▸ **Short exercise**
Copy out all of the material exactly as presented.

#####

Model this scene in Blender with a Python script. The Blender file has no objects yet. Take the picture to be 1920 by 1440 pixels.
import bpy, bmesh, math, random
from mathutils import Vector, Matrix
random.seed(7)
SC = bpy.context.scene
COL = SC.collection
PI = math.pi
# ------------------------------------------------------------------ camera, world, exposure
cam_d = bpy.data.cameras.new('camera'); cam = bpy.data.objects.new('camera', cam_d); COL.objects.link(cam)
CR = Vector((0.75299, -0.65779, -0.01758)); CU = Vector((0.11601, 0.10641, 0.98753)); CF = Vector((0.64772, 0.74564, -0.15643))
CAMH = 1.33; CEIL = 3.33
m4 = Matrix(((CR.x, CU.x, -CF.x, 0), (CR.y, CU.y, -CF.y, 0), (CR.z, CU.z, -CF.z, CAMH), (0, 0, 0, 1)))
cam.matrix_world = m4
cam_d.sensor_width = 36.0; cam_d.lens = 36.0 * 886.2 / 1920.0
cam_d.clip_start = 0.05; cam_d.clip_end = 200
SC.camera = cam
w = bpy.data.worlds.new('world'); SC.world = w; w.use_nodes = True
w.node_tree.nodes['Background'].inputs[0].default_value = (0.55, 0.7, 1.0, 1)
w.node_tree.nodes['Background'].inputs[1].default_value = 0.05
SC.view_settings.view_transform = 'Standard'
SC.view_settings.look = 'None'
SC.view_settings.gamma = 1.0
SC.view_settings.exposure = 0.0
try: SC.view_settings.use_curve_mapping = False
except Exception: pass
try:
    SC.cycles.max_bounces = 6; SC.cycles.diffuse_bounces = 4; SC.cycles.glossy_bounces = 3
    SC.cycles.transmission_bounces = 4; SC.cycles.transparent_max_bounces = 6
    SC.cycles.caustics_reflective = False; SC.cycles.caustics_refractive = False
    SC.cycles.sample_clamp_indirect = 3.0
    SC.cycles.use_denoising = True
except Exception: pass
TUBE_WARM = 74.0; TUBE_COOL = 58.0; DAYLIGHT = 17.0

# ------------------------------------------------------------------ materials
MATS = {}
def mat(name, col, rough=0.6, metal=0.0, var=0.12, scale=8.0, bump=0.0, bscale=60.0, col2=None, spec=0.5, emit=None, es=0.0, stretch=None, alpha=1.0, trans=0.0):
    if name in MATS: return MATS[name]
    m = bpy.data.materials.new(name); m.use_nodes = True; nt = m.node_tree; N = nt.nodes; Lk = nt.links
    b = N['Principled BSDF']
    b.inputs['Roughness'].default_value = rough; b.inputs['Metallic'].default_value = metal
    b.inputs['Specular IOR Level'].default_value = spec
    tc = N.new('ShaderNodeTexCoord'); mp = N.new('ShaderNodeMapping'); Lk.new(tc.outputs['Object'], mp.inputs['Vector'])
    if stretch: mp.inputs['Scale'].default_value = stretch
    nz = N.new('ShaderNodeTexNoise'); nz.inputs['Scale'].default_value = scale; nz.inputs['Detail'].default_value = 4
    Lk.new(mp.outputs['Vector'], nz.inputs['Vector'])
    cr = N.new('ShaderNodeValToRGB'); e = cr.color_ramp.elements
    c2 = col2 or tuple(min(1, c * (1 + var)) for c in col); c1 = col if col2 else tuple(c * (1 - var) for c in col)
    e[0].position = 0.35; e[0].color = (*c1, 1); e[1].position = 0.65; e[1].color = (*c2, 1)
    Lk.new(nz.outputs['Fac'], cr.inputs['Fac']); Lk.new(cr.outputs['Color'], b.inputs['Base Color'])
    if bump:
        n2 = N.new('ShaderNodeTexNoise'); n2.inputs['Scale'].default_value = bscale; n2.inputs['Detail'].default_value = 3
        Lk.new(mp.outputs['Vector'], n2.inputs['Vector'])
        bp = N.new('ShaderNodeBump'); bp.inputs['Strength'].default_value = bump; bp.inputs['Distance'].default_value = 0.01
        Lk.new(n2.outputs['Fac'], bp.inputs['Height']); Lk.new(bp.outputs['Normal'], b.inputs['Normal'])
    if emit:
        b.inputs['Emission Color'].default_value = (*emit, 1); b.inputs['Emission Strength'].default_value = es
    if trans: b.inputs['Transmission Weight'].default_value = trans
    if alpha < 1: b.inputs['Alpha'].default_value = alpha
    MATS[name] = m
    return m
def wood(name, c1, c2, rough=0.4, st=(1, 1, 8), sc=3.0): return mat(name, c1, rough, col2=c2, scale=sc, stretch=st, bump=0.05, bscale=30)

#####

▸ **Result of this task**
Model this scene in Blender with a Python script. The Blender file has no objects yet. Take the picture to be 1920 by 1440 pixels.
import bpy, bmesh, math, random
from mathutils import Vector, Matrix
random.seed(7)
SC = bpy.context.scene
COL = SC.collection
PI = math.pi
# ------------------------------------------------------------------ camera, world, exposure
cam_d = bpy.data.cameras.new('camera'); cam = bpy.data.objects.new('camera', cam_d); COL.objects.link(cam)
CR = Vector((0.75299, -0.65779, -0.01758)); CU = Vector((0.11601, 0.10641, 0.98753)); CF = Vector((0.64772, 0.74564, -0.15643))
CAMH = 1.33; CEIL = 3.33
m4 = Matrix(((CR.x, CU.x, -CF.x, 0), (CR.y, CU.y, -CF.y, 0), (CR.z, CU.z, -CF.z, CAMH), (0, 0, 0, 1)))
cam.matrix_world = m4
cam_d.sensor_width = 36.0; cam_d.lens = 36.0 * 886.2 / 1920.0
cam_d.clip_start = 0.05; cam_d.clip_end = 200
SC.camera = cam
w = bpy.data.worlds.new('world'); SC.world = w; w.use_nodes = True
w.node_tree.nodes['Background'].inputs[0].default_value = (0.55, 0.7, 1.0, 1)
w.node_tree.nodes['Background'].inputs[1].default_value = 0.05
SC.view_settings.view_transform = 'Standard'
SC.view_settings.look = 'None'
SC.view_settings.gamma = 1.0
SC.view_settings.exposure = 0.0
try: SC.view_settings.use_curve_mapping = False
except Exception: pass
try:
    SC.cycles.max_bounces = 6; SC.cycles.diffuse_bounces = 4; SC.cycles.glossy_bounces = 3
    SC.cycles.transmission_bounces = 4; SC.cycles.transparent_max_bounces = 6
    SC.cycles.caustics_reflective = False; SC.cycles.caustics_refractive = False
    SC.cycles.sample_clamp_indirect = 3.0
    SC.cycles.use_denoising = True
except Exception: pass
TUBE_WARM = 74.0; TUBE_COOL = 58.0; DAYLIGHT = 17.0

# ------------------------------------------------------------------ materials
MATS = {}
def mat(name, col, rough=0.6, metal=0.0, var=0.12, scale=8.0, bump=0.0, bscale=60.0, col2=None, spec=0.5, emit=None, es=0.0, stretch=None, alpha=1.0, trans=0.0):
    if name in MATS: return MATS[name]
    m = bpy.data.materials.new(name); m.use_nodes = True; nt = m.node_tree; N = nt.nodes; Lk = nt.links
    b = N['Principled BSDF']
    b.inputs['Roughness'].default_value = rough; b.inputs['Metallic'].default_value = metal
    b.inputs['Specular IOR Level'].default_value = spec
    tc = N.new('ShaderNodeTexCoord'); mp = N.new('ShaderNodeMapping'); Lk.new(tc.outputs['Object'], mp.inputs['Vector'])
    if stretch: mp.inputs['Scale'].default_value = stretch
    nz = N.new('ShaderNodeTexNoise'); nz.inputs['Scale'].default_value = scale; nz.inputs['Detail'].default_value = 4
    Lk.new(mp.outputs['Vector'], nz.inputs['Vector'])
    cr = N.new('ShaderNodeValToRGB'); e = cr.color_ramp.elements
    c2 = col2 or tuple(min(1, c * (1 + var)) for c in col); c1 = col if col2 else tuple(c * (1 - var) for c in col)
    e[0].position = 0.35; e[0].color = (*c1, 1); e[1].position = 0.65; e[1].color = (*c2, 1)
    Lk.new(nz.outputs['Fac'], cr.inputs['Fac']); Lk.new(cr.outputs['Color'], b.inputs['Base Color'])
    if bump:
        n2 = N.new('ShaderNodeTexNoise'); n2.inputs['Scale'].default_value = bscale; n2.inputs['Detail'].default_value = 3
        Lk.new(mp.outputs['Vector'], n2.inputs['Vector'])
        bp = N.new('ShaderNodeBump'); bp.inputs['Strength'].default_value = bump; bp.inputs['Distance'].default_value = 0.01
        Lk.new(n2.outputs['Fac'], bp.inputs['Height']); Lk.new(bp.outputs['Normal'], b.inputs['Normal'])
    if emit:
        b.inputs['Emission Color'].default_value = (*emit, 1); b.inputs['Emission Strength'].default_value = es
    if trans: b.inputs['Transmission Weight'].default_value = trans
    if alpha < 1: b.inputs['Alpha'].default_value = alpha
    MATS[name] = m
    return m
def wood(name, c1, c2, rough=0.4, st=(1, 1, 8), sc=3.0): return mat(name, c1, rough, col2=c2, scale=sc, stretch=st, bump=0.05, bscale=30)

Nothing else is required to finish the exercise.